34 • And Simeon blessed them
• and said to Mary his mother,
“Behold, this child is appointed
for the fall and rising of many in Israel,
• and for a sign that is opposed
35 • (and a sword will pierce through your own soul also),
• so that thoughts from many hearts may be revealed.”
36 • And there was a prophetess,
Anna, the daughter of Phanuel,
of the tribe of Asher.
• She was advanced in years,
having lived with her husband seven years
from when she was a virgin,
37 and then as a widow until she was eighty-four.
• She did not depart from the temple,
worshiping with fasting and prayer night and day.

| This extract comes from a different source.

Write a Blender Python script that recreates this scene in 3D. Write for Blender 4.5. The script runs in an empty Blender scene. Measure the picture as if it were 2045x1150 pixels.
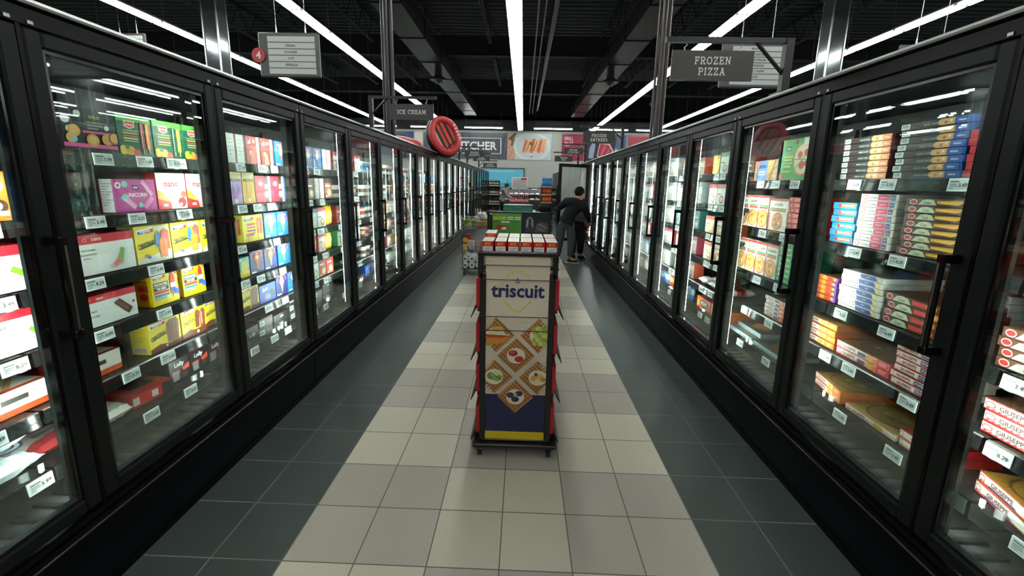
import bpy, math, random
from mathutils import Vector, Matrix
PI = math.pi
random.seed(4)
SC = bpy.context.scene
COL = SC.collection
# ------------------------------------------------------------------ camera, world, exposure
T = 0.305                                   # floor tile
cd = bpy.data.cameras.new('camera'); cam = bpy.data.objects.new('camera', cd); COL.objects.link(cam)
cd.sensor_width = 36.0; cd.lens = 36.0 * 816.0754 / 2045.0
cd.shift_y = -(575.0 - 518.935) / 2045.0
cd.clip_start = 0.05; cd.clip_end = 100
_p, _ya, _ro = 0.1834992, -0.0230212, 0.0204197
_fw = Vector((math.sin(_ya) * math.cos(_p), math.cos(_ya) * math.cos(_p), -math.sin(_p)))
_rt = Vector((math.cos(_ya), -math.sin(_ya), 0)); _up = _rt.cross(_fw)
_r2 = _rt * math.cos(_ro) + _up * math.sin(_ro); _u2 = -_rt * math.sin(_ro) + _up * math.cos(_ro)
cam.matrix_world = Matrix(((_r2.x, _u2.x, -_fw.x, 0.0611), (_r2.y, _u2.y, -_fw.y, -1.4344),
                           (_r2.z, _u2.z, -_fw.z, 1.5775), (0, 0, 0, 1)))
SC.camera = cam
w = bpy.data.worlds.new('world'); SC.world = w; w.use_nodes = True
w.node_tree.nodes['Background'].inputs[0].default_value = (0.55, 0.6, 0.62, 1)
w.node_tree.nodes['Background'].inputs[1].default_value = 0.03
SC.view_settings.view_transform = 'Standard'; SC.view_settings.look = 'None'
SC.view_settings.exposure = 0.0
SC.cycles.transparent_max_bounces = 24
SC.cycles.max_bounces = 9; SC.cycles.diffuse_bounces = 3; SC.cycles.glossy_bounces = 4; SC.cycles.transmission_bounces = 4; SC.view_settings.gamma = 1.0
SC.view_settings.use_curve_mapping = False
TUBE_E, LED_E = 27.0, 170.0

# ------------------------------------------------------------------ materials
def lin(h):
    if not isinstance(h, str): return tuple(h)
    o = []
    for i in (0, 2, 4):
        v = int(h[i:i + 2], 16) / 255.0
        o.append(v / 12.92 if v <= 0.04045 else ((v + 0.055) / 1.055) ** 2.4)
    return tuple(o)

def newmat(name):
    m = bpy.data.materials.new(name); m.use_nodes = True
    nt = m.node_tree; b = nt.nodes['Principled BSDF']
    return m, nt, b

def attr_mat(name, rough, metal=0.0, var=0.06, scale=40.0, bump=0.0, spec=0.5, coat=0.0):
    m, nt, b = newmat(name)
    a = nt.nodes.new('ShaderNodeAttribute'); a.attribute_name = 'Col'
    tc = nt.nodes.new('ShaderNodeTexCoord'); n = nt.nodes.new('ShaderNodeTexNoise')
    n.inputs['Scale'].default_value = scale; n.inputs['Detail'].default_value = 3
    nt.links.new(tc.outputs['Object'], n.inputs['Vector'])
    mr = nt.nodes.new('ShaderNodeMapRange'); mr.inputs[3].default_value = 1 - var; mr.inputs[4].default_value = 1 + var
    nt.links.new(n.outputs['Fac'], mr.inputs[0])
    mx = nt.nodes.new('ShaderNodeVectorMath'); mx.operation = 'SCALE'
    nt.links.new(a.outputs['Color'], mx.inputs[0]); nt.links.new(mr.outputs[0], mx.inputs['Scale'])
    nt.links.new(mx.outputs[0], b.inputs['Base Color'])
    b.inputs['Roughness'].default_value = rough; b.inputs['Metallic'].default_value = metal
    b.inputs['Specular IOR Level'].default_value = spec
    b.inputs['Coat Weight'].default_value = coat
    if bump:
        bp = nt.nodes.new('ShaderNodeBump'); bp.inputs['Strength'].default_value = bump
        nt.links.new(n.outputs['Fac'], bp.inputs['Height']); nt.links.new(bp.outputs[0], b.inputs['Normal'])
    return m

def emit_mat(name, col, strength, attr=False):
    m = bpy.data.materials.new(name); m.use_nodes = True; nt = m.node_tree
    nt.nodes.remove(nt.nodes['Principled BSDF'])
    e = nt.nodes.new('ShaderNodeEmission'); e.inputs[0].default_value = (*col, 1); e.inputs[1].default_value = strength
    if attr:
        a = nt.nodes.new('ShaderNodeAttribute'); a.attribute_name = 'Col'; nt.links.new(a.outputs['Color'], e.inputs[0])
    nt.links.new(e.outputs[0], nt.nodes['Material Output'].inputs[0])
    return m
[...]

38 And coming up at that very hour
she began to give thanks to God and to speak of him
to all who were waiting for the redemption of Jerusalem.
Don’t let Anna’s representation of all the other mothers in Israel distract you. Nor should you get in a turmoil about Joseph being called ‘his father,’ because ‘Pepe’ (if you’ve got the Latin) is taking a representative role in this passage as well. The sword piercing through Mary’s own soul is foreshadowed by Zipporah’s experience with her firstborn and the blood of Gershom’s circumcision, which points to the slaying of the lamb and the Passover, also points inexorably and wonderfully to the death on the cross of ‘the Lamb of God, who takes away the sin of the world.’